## What needs to be done:
Don't include pictures. Quote the lines below from the first through the line that contains "PI = math.pi".

## Data extract:
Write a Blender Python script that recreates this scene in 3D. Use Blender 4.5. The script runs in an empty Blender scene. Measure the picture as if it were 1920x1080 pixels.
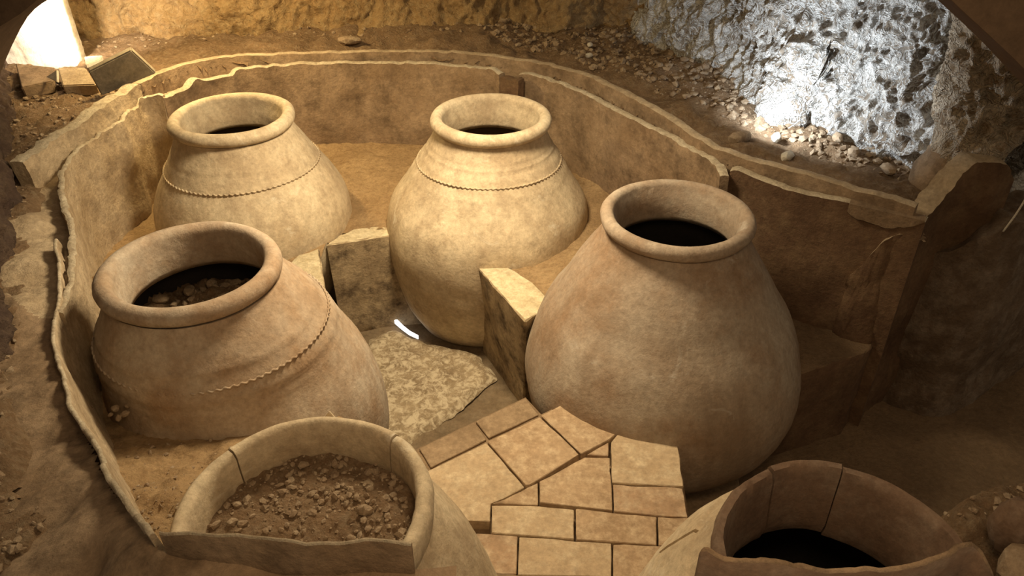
import bpy, bmesh, math, random
import numpy as np
from mathutils import Vector, Matrix
random.seed(7); rng = np.random.default_rng(7)
S = bpy.context.scene; C = S.collection
PI = math.pi

# ------------------------------------------------------------------ camera
CAMZ, PITCH, FPX = 2.7, math.radians(34), 1500.0
cam = bpy.data.cameras.new('camera'); co = bpy.data.objects.new('camera', cam); C.objects.link(co)
co.location = (0, 0, CAMZ); co.rotation_euler = (PI/2-PITCH, 0, 0)
cam.sensor_width = 36; cam.lens = 36*FPX/1920; cam.clip_start = .02
S.camera = co
# ------------------------------------------------------------------ world, light, exposure
w = bpy.data.worlds.new('world'); S.world = w; w.use_nodes = True
w.node_tree.nodes['Background'].inputs[0].default_value = (.80, .62, .42, 1)
w.node_tree.nodes['Background'].inputs[1].default_value = .14
S.view_settings.view_transform = 'Standard'; S.view_settings.look = 'None'
S.view_settings.gamma = 1; S.view_settings.use_curve_mapping = False
S.view_settings.exposure = 1.15
def lamp(name, kind, loc, col, e, size, aim=None, spot=None, blend=.6):
    l = bpy.data.lights.new(name, kind); l.color = col; l.energy = e
    if kind == 'AREA': l.size = size
    else: l.shadow_soft_size = size
    if spot: l.spot_size = math.radians(spot); l.spot_blend = blend
    o = bpy.data.objects.new(name, l); C.objects.link(o); o.location = loc
    if aim: o.rotation_euler = (Vector(aim)-Vector(loc)).to_track_quat('-Z', 'Y').to_euler()
    return o
WARM = (1.0, .72, .42)
lamp('ceiling_lamp_warm', 'SPOT', (-.22, 3.00, 2.42), (1.0, .80, .52), 112, .20, (-.60, 2.88, .5), 158, 1)
lamp('front_fill_warm', 'SPOT', (.25, .45, 3.0), (1.0, .68, .38), 26, .25, (.35, 2.3, .4), 125, 1)  # unseen fill light added to brighten the front and lower right
lamp('corner_lamp_warm', 'SPOT', (-2.52, 4.42, 1.42), (1.0, .84, .62), 26, .04, (-2.70, 4.9, 1.50), 125, .5)
lamp('back_wall_lamp_warm', 'SPOT', (-1.8, 4.35, 2.0), (1.0, .72, .34), 46, .08, (-1.65, 4.75, 1.1), 172, .8)
lamp('niche_lamp_cold', 'SPOT', (1.16, 3.58, 1.27), (.84, .92, 1.0), 14, .03, (1.75, 4.1, 1.55), 170, .7)

# ------------------------------------------------------------------ numeric helpers
def P(px, py, z):
    """world point at height z on the sight line measured in the survey photograph (1920x1080)"""
    a, b = (px-960)/FPX, (540-py)/FPX
    c, s = math.cos(PITCH), math.sin(PITCH)
    d = (a, c+b*s, -s+b*c); t = (z-CAMZ)/d[2]
    return (d[0]*t, d[1]*t, z)
def hsh(i, j, k, seed):
    n = (i.astype(np.int64)*73856093) ^ (j.astype(np.int64)*19349663) ^ (k.astype(np.int64)*83492791) ^ (seed*2654435)
    n = (n ^ (n >> 13))*1274126177 & 0x7fffffff
    n = (n ^ (n >> 15))*73244475 & 0x7fffffff
    return ((n ^ (n >> 11)) & 0xffffff)/float(0xffffff)
def vnoise(p, seed=0):
    f = np.floor(p); t = p-f; t = t*t*(3-2*t); i, j, k = f[:, 0], f[:, 1], f[:, 2]
    r = 0
    for a in (0, 1):
        for b in (0, 1):
            for c in (0, 1):
                wgt = (t[:, 0] if a else 1-t[:, 0])*(t[:, 1] if b else 1-t[:, 1])*(t[:, 2] if c else 1-t[:, 2])
                r = r+wgt*hsh(i+a, j+b, k+c, seed)
    return r*2-1
def fbm(p, scale, octs=4, seed=0, gain=.5):
    r = 0; a = 1; s = scale
    for o in range(octs):
        r = r+a*vnoise(p*s, seed+o*17); a *= gain; s *= 2.03
    return r
def ridge(p, scale, octs=3, seed=0):
    r = 0; a = 1; s = scale
    for o in range(octs):
        r = r+a*(1-2*np.abs(vnoise(p*s, seed+o*31))); a *= .5; s *= 2.1
    return r
def inpoly(x, y, poly):
    c = np.zeros(x.shape, bool); n = len(poly)
    for i in range(n):
        x0, y0 = poly[i][:2]; x1, y1 = poly[(i+1) % n][:2]
        if y0 == y1: continue
        m = ((y0 > y) != (y1 > y)) & (x < (x1-x0)*(y-y0)/(y1-y0)+x0)
        c ^= m
    return c
def pdist(x, y, pts):
    d = np.full(x.shape, 1e9)
    for (x0, y0), (x1, y1) in zip([p[:2] for p in pts[:-1]], [p[:2] for p in pts[1:]]):
        dx, dy = x1-x0, y1-y0; t = np.clip(((x-x0)*dx+(y-y0)*dy)/(dx*dx+dy*dy+1e-12), 0, 1)
        d = np.minimum(d, np.hypot(x-x0-t*dx, y-y0-t*dy))
    return d
def resample(pts, step=.03, smooth=0):
    p = np.array(pts, float)
    d = np.r_[0, np.cumsum(np.linalg.norm(np.diff(p, axis=0), axis=1))]
    n = max(3, int(d[-1]/step)+1); t = np.linspace(0, d[-1], n)
    q = np.stack([np.interp(t, d, p[:, k]) for k in range(p.shape[1])], 1)
    for _ in range(smooth):
        q[1:-1] = .25*q[:-2]+.5*q[1:-1]+.25*q[2:]
    return q

# ------------------------------------------------------------------ mesh helpers
def mk(name, verts, faces, mat, parent=None, smooth=True, **props):
    me = bpy.data.meshes.new(name)
    v = verts.tolist() if hasattr(verts, 'tolist') else verts
    f = faces.tolist() if hasattr(faces, 'tolist') else faces
    me.from_pydata(v, [], f); me.validate(); me.update()
    if smooth: me.polygons.foreach_set('use_smooth', [True]*len(me.polygons))
    me.materials.append(mat)
    o = bpy.data.objects.new(name, me); C.objects.link(o)
    if parent: o.parent = parent; o.matrix_parent_inverse = Matrix.Translation(-parent.location) if parent.get('category') == 'basin lining' else Matrix()
    for k, val in props.items(): o[k] = val
    return o
def empty(name, loc=(0, 0, 0), **props):
    o = bpy.data.objects.new(name, None); C.objects.link(o); o.location = loc; o.empty_display_size = .1
    for k, val in props.items(): o[k] = val
    return o
def gridfaces(nu, nv, wrapv=False):
    """verts indexed u*nv+v"""
    u, v = np.meshgrid(np.arange(nu-1), np.arange(nv if wrapv else nv-1), indexing='ij')
    v2 = (v+1) % nv
    return np.stack([u*nv+v, (u+1)*nv+v, (u+1)*nv+v2, u*nv+v2], -1).reshape(-1, 4)
def sharp(o, deg=35):
    me = o.data
    try: me.set_sharp_from_angle(angle=math.radians(deg))
    except Exception: pass
    return o
def fixn(o):
    bm = bmesh.new(); bm.from_mesh(o.data); bmesh.ops.recalc_face_normals(bm, faces=bm.faces); bm.to_mesh(o.data); bm.free()
    return o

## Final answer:
Write a Blender Python script that recreates this scene in 3D. Use Blender 4.5. The script runs in an empty Blender scene. Measure the picture as if it were 1920x1080 pixels.
import bpy, bmesh, math, random
import numpy as np
from mathutils import Vector, Matrix
random.seed(7); rng = np.random.default_rng(7)
S = bpy.context.scene; C = S.collection
PI = math.pi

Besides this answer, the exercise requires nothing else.